Short-term taxes could test loyalty of regular visitors


To the Editor:

In response to the excellent article and discussion regarding “Housing on M.V. 101: A primer on our crisis” (Essay, Jan. 30): I have been fortunate to vacation on Martha’s Vineyard in all towns approximately 15 times in the past three or so decades, and continue after these visits to have a great fondness for the beauty, history, and culture of your Island. I am a homeowner in Long Island, N.Y., so that is the extent of my real estate knowledge. Let me provide a few examples of how Long Island, which is an island big as it may be, suffers and at the same time tries to figure out the close relationship and balance between vacation properties and full-time ownership.

I live 25 miles from Manhattan, and chose this area for commuting convenience. Many others, for financial and family reasons, have moved well east of me, even 60 miles from Manhattan, for a property they could afford; their daily one-way commutes can be two hours or more. There is a growing consensus of the middle class here that this island surrounded by three bodies of water is saturated and too expensive. So in stark terms, then, either move or put up with the financial and quality-of-life issues. If we speak to this in the Hamptons and the North Fork here, they want nothing to do with affordable housing. Essentially, “if you cannot pay the financial cost, move.” This sounds similar to what may be happening on M.V. In the summer, the resorts and hotels in the Hamptons actually employ college kids from Europe, and not surprisingly, some well-established renters let them rent their second homes. Nice, except some of the homes are fabulously overcrowded. The locals living year-round are screaming. (As a footnote, I have vacationed in the Outer Banks of North Carolina. Prices there have gone through the roof, and too many locals cannot afford to live there — what an irony they are doing all the services for the visitors and wealthy rental home owners.)

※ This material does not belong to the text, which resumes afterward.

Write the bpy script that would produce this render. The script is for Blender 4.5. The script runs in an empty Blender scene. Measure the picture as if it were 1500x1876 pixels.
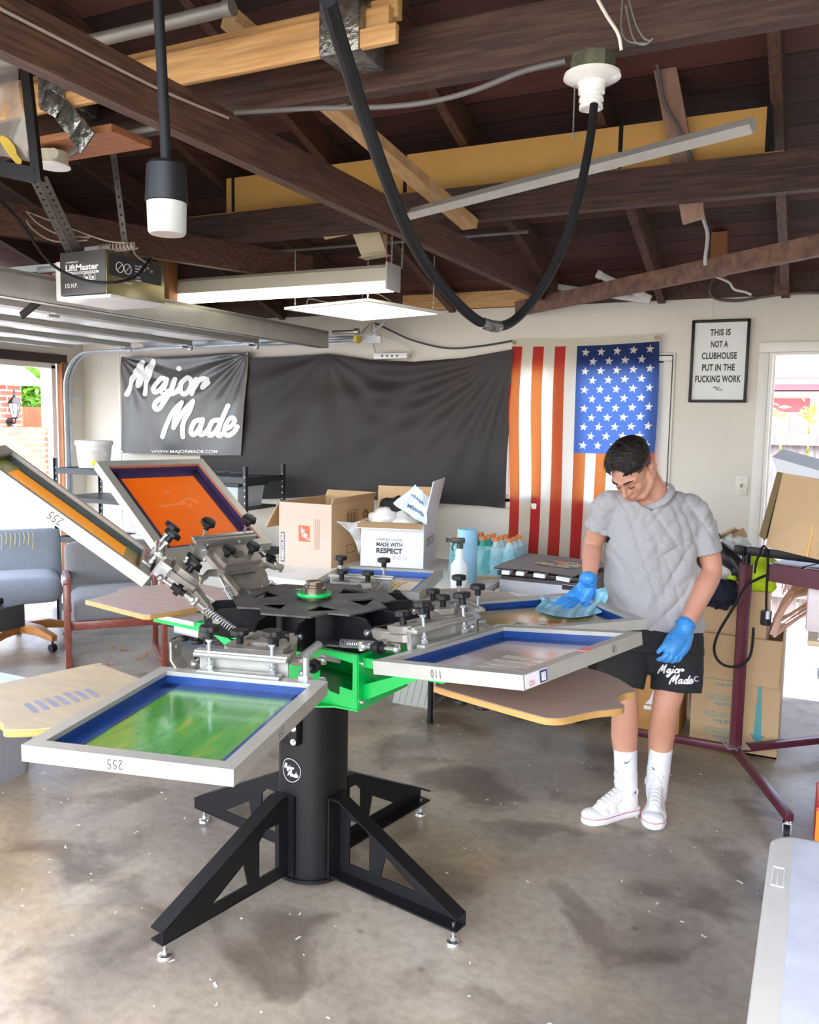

My crystal ball does not have a good answer to this common perplexing conundrum other than at some point, if the summer rental season starts to slip here or on M.V. because of exorbitant pricing, then a real discussion of the financial issues will commence.

Case in point, if my one week after Labor Day 2019 rental starts to approach $2,000 for the two of us (before food and ferry), I’ll take a cruise to Bermuda (two of us), then for $1,650 all my meals, activity, etc., will be included. Why pass that veritable bargain up? At some point, pure dollar outlays versus enjoyment will be heavily tested.


Gary Korbel
Long Island


  1. This is a great example of what will happen as long as MV continues to become a more and more expensive place to visit. Visitors will take their vacation dollars and go elsewhere. Rising rents, ferry reservations and cost and now an additional tax are killing the golden goose. The amount of tax paid by vacationers is money that will not be spent in stores and restaurants. Good luck to all the merchants on the Island when their revenue is cut.

    As I have posted before – the smart thing for each town to do this spring is to vote to repeal the local portion of this rental tax that was imposed on each town by the State. We can’t repeal the State portion but if the total tax rate stays at 5.7% then the Vineyard might be OK.

  2. I believe that local officials believe that the Summer people will just keep coming, no matter the cost – a nearly 15% increase is going to slow the traffic down, which will lead to less revenue. Guess that’ one way to end the housing crisis.

    • How many “regular visitors” are a good thing? Presumably but not necessarily, this will slow the increase in tourism dollars, might even reduce. Is this good or bad? Some complain about too many visitors, now some fear there won’t be too many. Go figure.